Grammatically the Mëniku & Campos Colloquial Albanian stops well short of the first edition. After finishing the Zymberi edition, the student is already at about a B1 level as far as morphology and syntax is concerned, and already capable of reading real Albanian literature – indeed, Zymberi’s book ends with several long reading selections. Mëniku & Campos simply offer less detail on the language.

Finally, the editing of the book feels sloppy. There are a number of errors in the key to the exercises, and the authors – neither of whom is a native English speaker – make some English mistakes. One would think that a respectable publisher would have cleared these issues up before putting this book on the market.

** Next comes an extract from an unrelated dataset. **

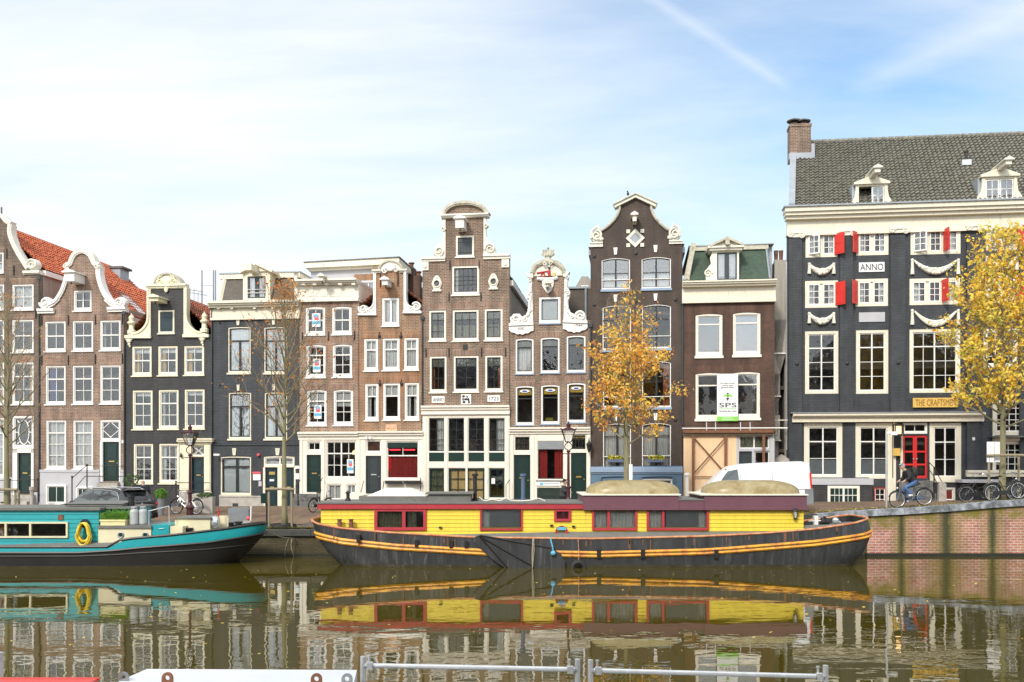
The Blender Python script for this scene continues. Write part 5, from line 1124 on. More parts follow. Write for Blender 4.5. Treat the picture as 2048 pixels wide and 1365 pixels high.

The only strong point of the Mëniku & Campos is that its chapters are based around everyday situations and dialogues: going to the doctor, visiting the bank, etc. This represents quite a difference from the old Zymberi version of Colloquial Albanian, which was based mainly on reading texts. It also represents the flood of Italian loanwords into Albanian as spoken in Albania, which have not made it to Kosovo. Still, Mëniku & Campos’s book is so poor a learning tool that students would still be better off learning Albanian through Zymberi’s book, and only then quickly reading through this edition to get some useful vocabulary for everyday situations.